Monday, November 06, 2006

The Party's Over

The party's over
It's time to call it a day
They've burst your pretty balloon
And taken the moon away
It's time to wind up the masquerade
Just make your mind up now
The piper has to get paid

The party's over
The candles flicker and stir
You danced and dreamed through the night
It seemed to be right just being with her
Now you must wake up, all dreams must end
Take off your makeup, the party's over
It's all over, my friend

- Nat King Cole (as interpreted by David J.)

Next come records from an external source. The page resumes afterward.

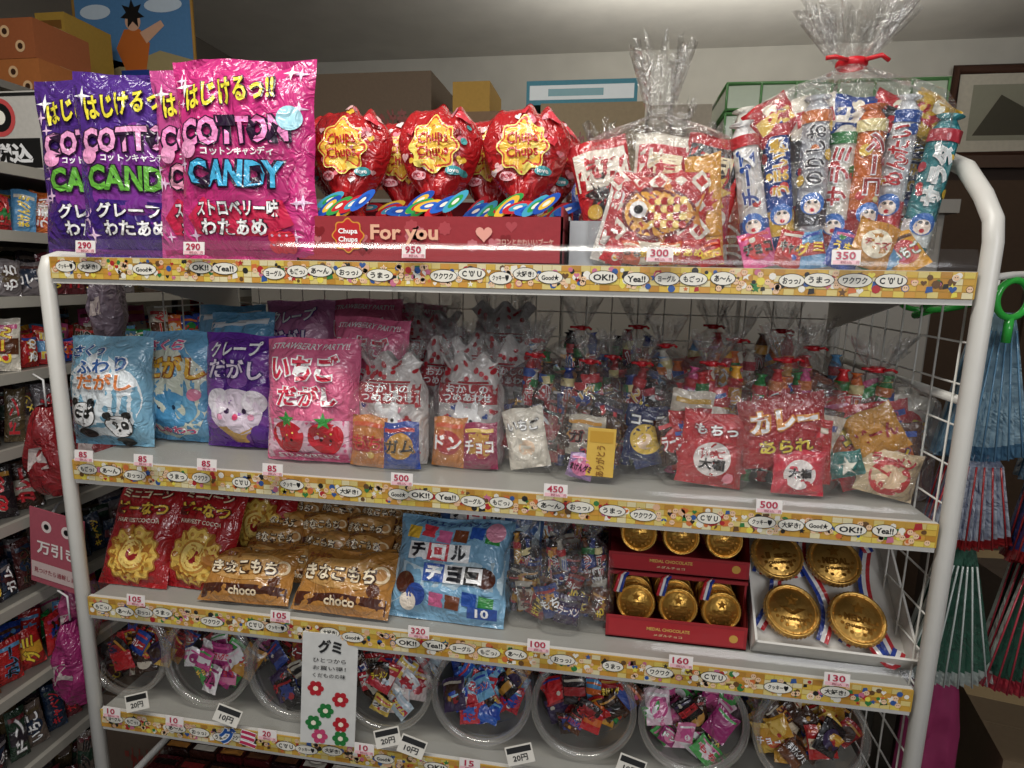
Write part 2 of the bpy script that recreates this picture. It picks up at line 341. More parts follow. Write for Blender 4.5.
# lollipop counter box
b=B();x0,x1,y0,y1,z0=-.242,.129,.03,.2,ZS[0]+E
m='k#981c28'
b.box(x0,x1,y0,y0+.003,z0,z0+.062,m);b.box(x0,x0+.003,y0,y1,z0,z0+.075,m);b.box(x1-.003,x1,y0,y1,z0,z0+.075,m);b.box(x0,x1,y1-.003,y1,z0,z0+.1,m);b.box(x0,x1,y0,y1,z0,z0+.003,m)
b.box(x0,x1,y0+.003,y1,z0+.045,z0+.048,m)
f=Fc(b,flat(y0));f.k=.0002;r=random.Random(3)
for k in range(16):
    xx=r.uniform(x0+.02,x1-.02);f.k=.0003;(f.flower if k%2 else f.heart)(xx,z0+r.uniform(.012,.05),r.uniform(.005,.010),'p'+r.choice(['#b04048','#80141c','#c06870']))
f.k=.0012;f.flower(-.165,z0+.036,.022,'p#d89018',8,.09);f.flower(-.165,z0+.036,.020,'p#c01820',8,.09);f.text('Chupa',-.165,z0+.041,.028,.009,'p#ffffff',.03);f.text('Chups',-.165,z0+.030,.028,.009,'p#ffffff',.03)
f.text('For you',-.085,z0+.038,.095,.026,'p#e8b090',.03);f.heart(.025,z0+.04,.012,'p#e8a090')
f.text('コロンとかわいいブーケ',.08,z0+.030,.075,.008,'p#e0b8a8',.01)
b.build('lollipop_display_box')
def bouquet(x,y,seed,z,rz=0,s=1.0,rx=-.06):
    b=B();r=random.Random(seed);h=.158*s;w=.124*s
    def wf(v):
        v=np.clip(v,0,1);return np.interp(v,[0,.08,.18,.28,.42,.6,.8,.93,1],[.42,.36,.24,.42,.72,.92,1,.93,.8])
    def zf(u,v):
        k=np.clip(v-.65,0,1)/.35;return k*(.010*np.abs(np.cos(u*pi*1.5))-.02*np.abs(u)**3)+.003*np.sin(u*14)*k
    f=pillow(b,w,h,.07*s,'f#b81018',28,24,seed,wf,zf,seal=1.0,wr=.0020)
    for k in range(30):
        q=r.random();xx,zz=r.uniform(-.05,.05)*s,h*r.uniform(.38,.98);wd=float(wf(zz/h))*w/2-.008
        xx=max(-wd,min(wd,xx));c='i'+r.choice(['#e07080','#f0b8b8','#d82838','#880c18','#e890a0','#f0e0e0','#40a0a0','#e8b820'])
        if q<.6:f.heart(xx,zz,r.uniform(.004,.008),c,r.uniform(-.5,.5))
        else:f.disc(xx,zz,r.uniform(.002,.005),c,n=8,rings=1)
    f.flower(0,h*.66,.033*s,'i#f6e060',8,.1);f.flower(0,h*.66,.031*s,'i#d8381c',8,.1);f.flower(0,h*.66,.0285*s,'i#f4c028',8,.1)
    f.text('Chupa',0,h*.715,.042*s,.018*s,'i#c01018',.025,rot=.08);f.text('Chups',0,h*.605,.042*s,.018*s,'i#c01018',.025,rot=.08)
    f.disc(-.02,h*.42,.011,'i#f4b0b8',.006);f.text('POP',-.02,h*.42,.015,.006,'i#c01030',.03);f.disc(.028*s,h*.46,.011,'i#40a8b0',.006);f.text('love',.028,h*.46,.014,.006,'i#ffffff',.03);f.disc(.038*s,h*.9,.01,'i#e84050',.005)
    b.tube([(-.016,-.014,h*.2),(0,-.022,h*.21),(.016,-.014,h*.2)],.004,'s#981018',6)
    cols=['#1c4fb0','#2a9c48','#e8b820','#c81828','#2060c8','#3aa0c0']
    for k in range(6):
        a=-1.35+k*.5+r.uniform(-.1,.1);L_=.024+.008*(k%2);cx,cz=.008+L_*math.sin(a),h*.22-L_*.5*math.cos(a)
        ang=r.uniform(.1,.8)
        g=Fc(b,lambda xx,zz,o,k=k:np.stack([xx,-.036-.003*k-o-.2*(h*.24-zz),zz],1))
        for sc_,cc in((1,cols[(k+seed)%6]),(.6,cols[(k+seed+2)%6]),(.3,'#f0e8d8')):
            P=[(cx+sc_*(.022*math.cos(t)*math.cos(ang)-.007*math.sin(t)*math.sin(ang)),cz+sc_*(.022*math.cos(t)*math.sin(ang)+.007*math.sin(t)*math.cos(ang))) for t in np.linspace(0,2*pi,14,endpoint=False)]
            g.poly(P,'s'+cc,2)
        b.tube([(cx,-.034,cz),(0,-.016,h*.2)],.0015,'s#f0f0f0',5)
    b.build('lollipop_bouquet',(x,y,z),(rx,0,rz))
zb=ZS[0]+E+.0485
bouquet(-.183,.085,11,zb+.002);bouquet(-.052,.085,12,zb+.002);bouquet(.070,.085,13,zb)
bouquet(-.118,.15,14,zb+.002);bouquet(.012,.15,15,zb+.002);bouquet(-.225,.165,16,zb,rz=.3,s=1.1);bouquet(.085,.165,17,zb,rz=.1)
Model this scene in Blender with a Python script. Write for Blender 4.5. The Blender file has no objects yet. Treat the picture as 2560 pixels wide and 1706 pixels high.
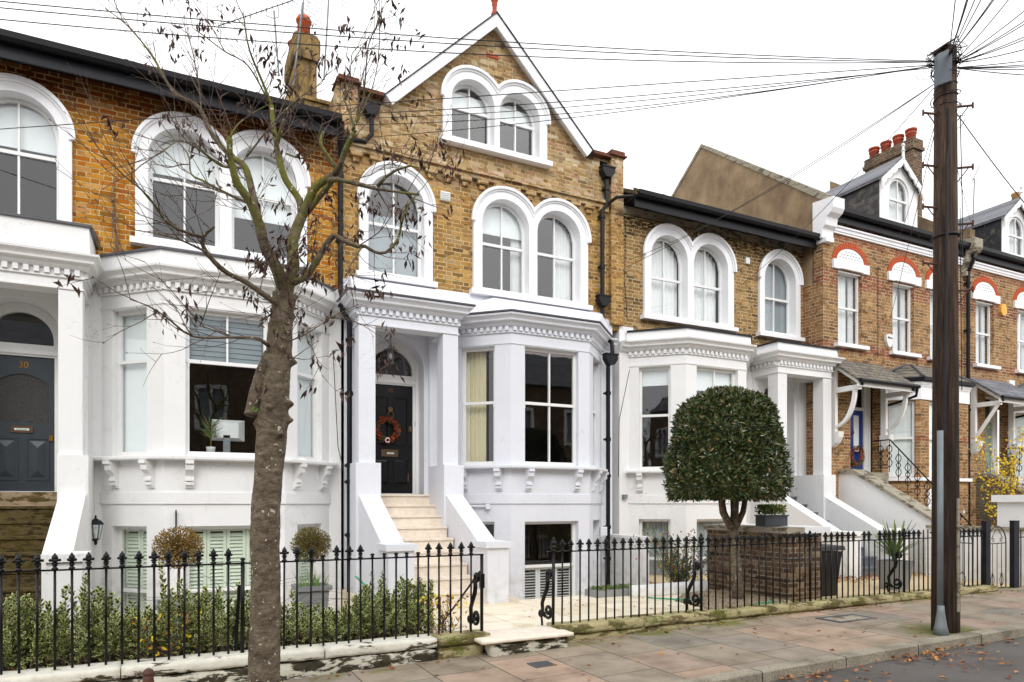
import bpy, bmesh, math, random
from mathutils import Vector, Matrix
from mathutils.geometry import tessellate_polygon
R = math.radians
rnd = random.Random(7)
scene = bpy.context.scene

# ------------------------------------------------------------------ camera
F, CX, HY, CH = 1707.0, 1280.0, 1257.0, 1.65
TH = math.atan(F / (4733.0 - CX)); SN, CS = math.sin(TH), math.cos(TH)
cam = bpy.data.cameras.new("camera"); cob = bpy.data.objects.new("camera", cam)
scene.collection.objects.link(cob)
cob.location = (0, 0, CH); cob.rotation_euler = (math.pi / 2, 0, -TH)
cam.sensor_width = 36; cam.lens = 36 * F / 2560; cam.shift_y = (HY - 853) / 2560
cam.clip_end = 2000; cam.clip_start = 0.05
scene.camera = cob

# ------------------------------------------------------------------ world, sun, exposure
SUN_EL, SUN_AZ = R(38), R(205)          # high, from behind the camera; veiled by cloud
w = bpy.data.worlds.new("World"); scene.world = w; w.use_nodes = True
nt = w.node_tree; nt.nodes.clear()
out = nt.nodes.new("ShaderNodeOutputWorld"); bg = nt.nodes.new("ShaderNodeBackground")
sky = nt.nodes.new("ShaderNodeTexSky"); sky.sky_type = 'NISHITA'; sky.sun_disc = False
sky.sun_elevation = SUN_EL; sky.sun_rotation = R(155); sky.dust_density = 6; sky.air_density = 1.0
hs = nt.nodes.new("ShaderNodeHueSaturation"); hs.inputs['Saturation'].default_value = 0.08
mx = nt.nodes.new("ShaderNodeMix"); mx.data_type = 'RGBA'; mx.inputs[0].default_value = 0.80
mx.inputs[7].default_value = (10.9, 11.0, 11.2, 1)      # the cloud deck
nt.links.new(sky.outputs[0], hs.inputs['Color']); nt.links.new(hs.outputs[0], mx.inputs[6])
nt.links.new(mx.outputs[2], bg.inputs[0]); bg.inputs[1].default_value = 0.15
nt.links.new(bg.outputs[0], out.inputs[0])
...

The long day for The Dining Room went well. Two shows - long, ehausting day (for the actors & tech folks and for me). Both shows were good. Yesterday's matinee was, with the exception of a lost line that blew an entrance cue and another line, quite good as well. Everyone gave the artistic director kudos for the quality of the show. Two folks from Youngstown came to the final show, and were very generous with their praise. Twelfth Night is really known for the summer musical and the winter production of Amahl and the Night Visitors. This was the first contemporary drama the group has staged, and the director of the center commented that it was good to finally see what we were about (and to feel like we were really a resident theatre company).

Sam's parents were up helping her brother move house, and we all went out to breakfast before the show, then they came to the matinee. It was nice for them to see the product of Samantha's work.

The cast party was at the home of one of the castmembers, whose parents have what is simply the best basement rumpus room ever. A full bar - and I mean fully stocked with everything, with a real to-scale bar and stools. Pool table. Slot machines. Bar trivia machine. Plinko. Collections of baseball cards and sports memorabilia, classic model cars and event pins line the walls along with framed vintage magazines and newspapers (like the 1962 Space Needle cover story on Life magazine). Stained glass, disco ball, spinning DJ light. Amazing. Travis walked into the room and fell to his knees in supplication. And phenominally nice people! After pool and drinks, we were served dinner upstairs in their formal dining room, and the cast, the artistic director and I enjoyed some laughter and that kind of melancholy that comes from having done a good show, but wanting to do more. The cast gave me a gift card to a restaurant - I'll take the kids.

There is talk that doing two weekends, like with Mattress, will be a possibility in the future - it costs a lot to rent the stage, even at tenant rates. But it gives the show time to generate word of mouth. The main frustration is that after six weeks of rehearsals, the actors are finally hitting their stride when the show closes. Another three shows would give them room to really shine with their characters.

Anyway, as of now it's a moot point. We struck the stage right after the matinee, and all that's left of The Dining Room is our lone brass chandelier hanging over a blank stage.

It's now pouring rain. I need to get Kayleigh to school and get a few office tasks done before I head out to an Ordinary Angels production meeting. For the next week and a half, work is Angels, then we shoot, then I'm done for the year.

2 comments:

Ali said...

I think the 'two weekend run' thought is a good one.

Good to read you're making it through this time of craziness AND coming up with alternate ideas for Tyler!

Ali

LL Cool P said...

Congrats on the success of the production! But only one weekend after all that work -- jeez, it is just like Paly days.